Given entries:
━━━━━━━━━━━━━━━━━━━━━━━━━━━━━━

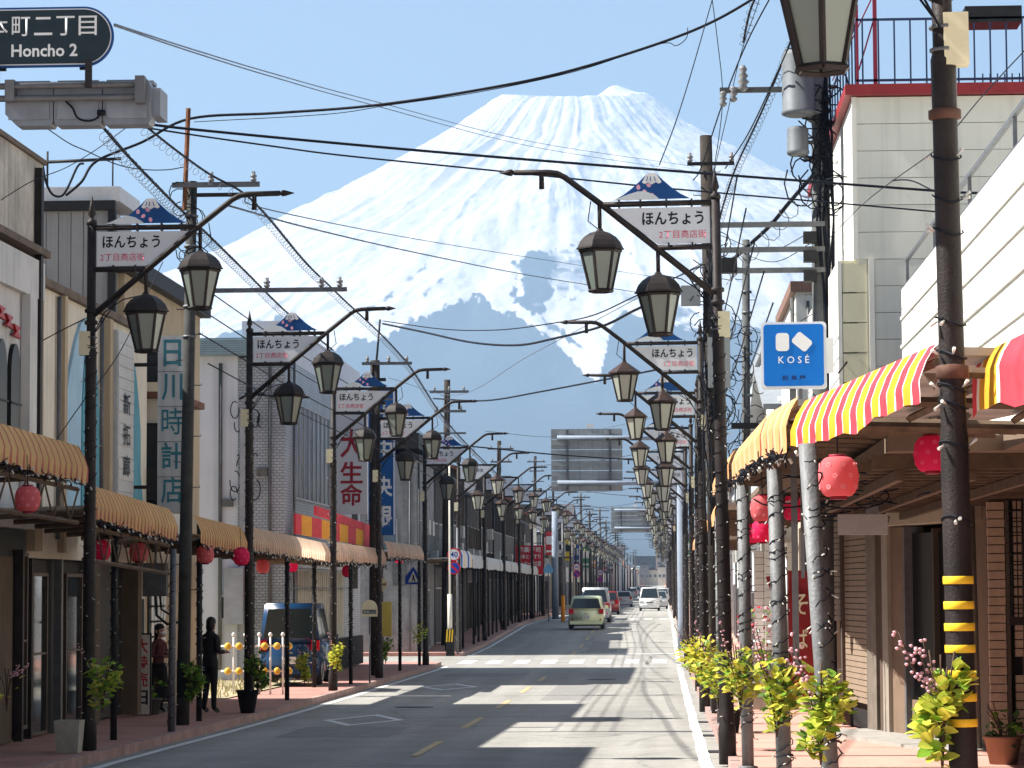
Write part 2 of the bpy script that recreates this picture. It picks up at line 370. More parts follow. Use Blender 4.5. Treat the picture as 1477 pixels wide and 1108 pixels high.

━━━━━━━━━━━━━━━━━━━━━━━━━━━━━━

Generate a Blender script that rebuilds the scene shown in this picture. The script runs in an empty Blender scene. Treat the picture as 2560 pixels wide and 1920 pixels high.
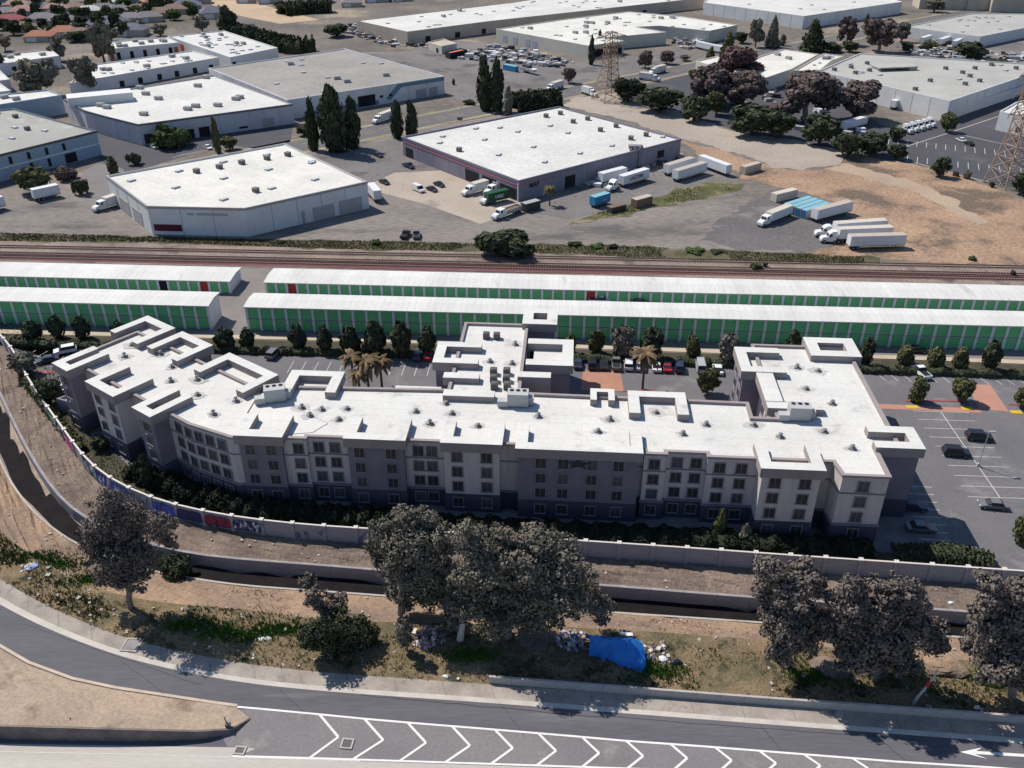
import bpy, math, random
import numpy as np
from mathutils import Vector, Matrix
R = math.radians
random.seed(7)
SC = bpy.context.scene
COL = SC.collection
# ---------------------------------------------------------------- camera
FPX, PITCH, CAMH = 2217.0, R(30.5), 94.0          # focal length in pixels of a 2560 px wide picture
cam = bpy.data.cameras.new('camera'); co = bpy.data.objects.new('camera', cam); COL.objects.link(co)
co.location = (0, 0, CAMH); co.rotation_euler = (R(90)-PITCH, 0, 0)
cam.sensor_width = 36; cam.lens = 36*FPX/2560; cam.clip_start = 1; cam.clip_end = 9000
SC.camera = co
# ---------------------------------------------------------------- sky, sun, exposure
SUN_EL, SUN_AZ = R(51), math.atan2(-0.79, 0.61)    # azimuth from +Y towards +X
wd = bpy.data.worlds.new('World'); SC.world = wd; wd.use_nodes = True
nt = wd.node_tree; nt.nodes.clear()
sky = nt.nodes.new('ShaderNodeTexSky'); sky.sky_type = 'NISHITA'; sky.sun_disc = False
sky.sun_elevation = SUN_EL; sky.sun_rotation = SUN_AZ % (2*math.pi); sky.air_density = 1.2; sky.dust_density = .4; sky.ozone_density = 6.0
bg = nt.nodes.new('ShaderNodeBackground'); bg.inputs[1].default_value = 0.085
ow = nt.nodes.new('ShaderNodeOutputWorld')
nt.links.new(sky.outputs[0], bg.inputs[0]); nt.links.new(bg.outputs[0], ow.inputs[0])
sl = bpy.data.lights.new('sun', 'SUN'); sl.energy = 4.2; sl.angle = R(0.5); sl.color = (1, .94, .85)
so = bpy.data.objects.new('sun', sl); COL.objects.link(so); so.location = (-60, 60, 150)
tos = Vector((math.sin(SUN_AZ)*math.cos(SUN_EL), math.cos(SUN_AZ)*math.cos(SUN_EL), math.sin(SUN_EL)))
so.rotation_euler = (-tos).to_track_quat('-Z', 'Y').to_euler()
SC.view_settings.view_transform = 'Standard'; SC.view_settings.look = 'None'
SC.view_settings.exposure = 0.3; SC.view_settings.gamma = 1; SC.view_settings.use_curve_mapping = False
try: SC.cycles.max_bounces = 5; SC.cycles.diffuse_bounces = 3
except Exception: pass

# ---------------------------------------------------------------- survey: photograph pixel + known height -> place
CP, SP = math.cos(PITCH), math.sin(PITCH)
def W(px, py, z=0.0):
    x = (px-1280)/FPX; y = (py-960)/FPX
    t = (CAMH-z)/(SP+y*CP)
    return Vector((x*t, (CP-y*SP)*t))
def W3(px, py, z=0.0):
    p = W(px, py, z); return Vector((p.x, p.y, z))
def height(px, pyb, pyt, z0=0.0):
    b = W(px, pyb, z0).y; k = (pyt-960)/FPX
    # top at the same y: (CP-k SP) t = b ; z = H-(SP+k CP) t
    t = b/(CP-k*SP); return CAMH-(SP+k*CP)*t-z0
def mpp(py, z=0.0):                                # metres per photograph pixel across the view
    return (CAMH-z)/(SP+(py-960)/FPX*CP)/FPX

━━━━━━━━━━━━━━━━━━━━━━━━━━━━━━

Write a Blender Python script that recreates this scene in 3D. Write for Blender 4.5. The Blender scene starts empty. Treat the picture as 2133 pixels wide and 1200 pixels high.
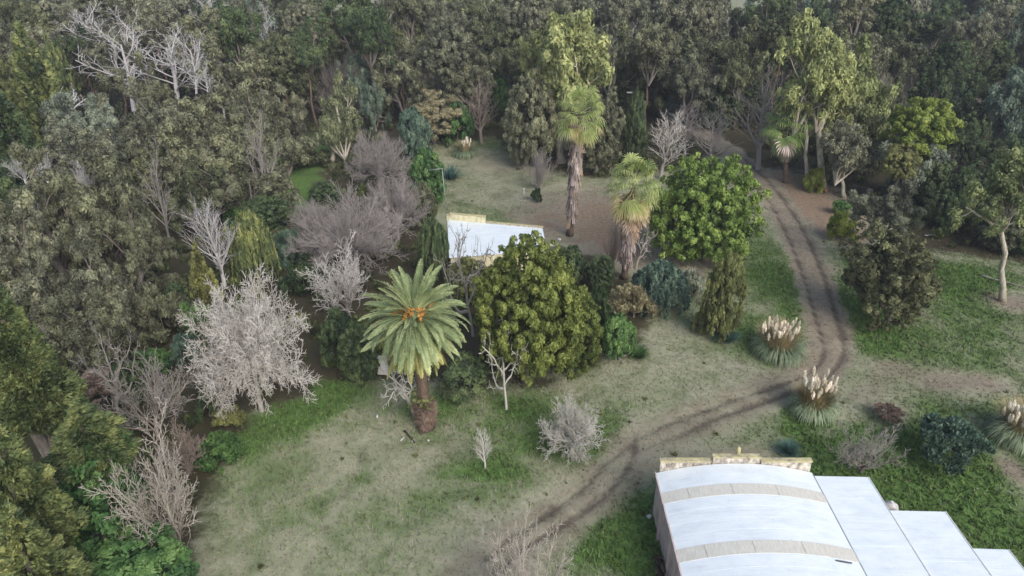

━━━━━━━━━━━━━━━━━━━━━━━━━━━━━━

The task: Select and copy every line from the records that includes the word "scene".

Exercise result:
Generate a Blender script that rebuilds the scene shown in this picture. The script runs in an empty Blender scene. Treat the picture as 2560 pixels wide and 1920 pixels high.
SC = bpy.context.scene
Write a Blender Python script that recreates this scene in 3D. Write for Blender 4.5. The Blender scene starts empty. Treat the picture as 2133 pixels wide and 1200 pixels high.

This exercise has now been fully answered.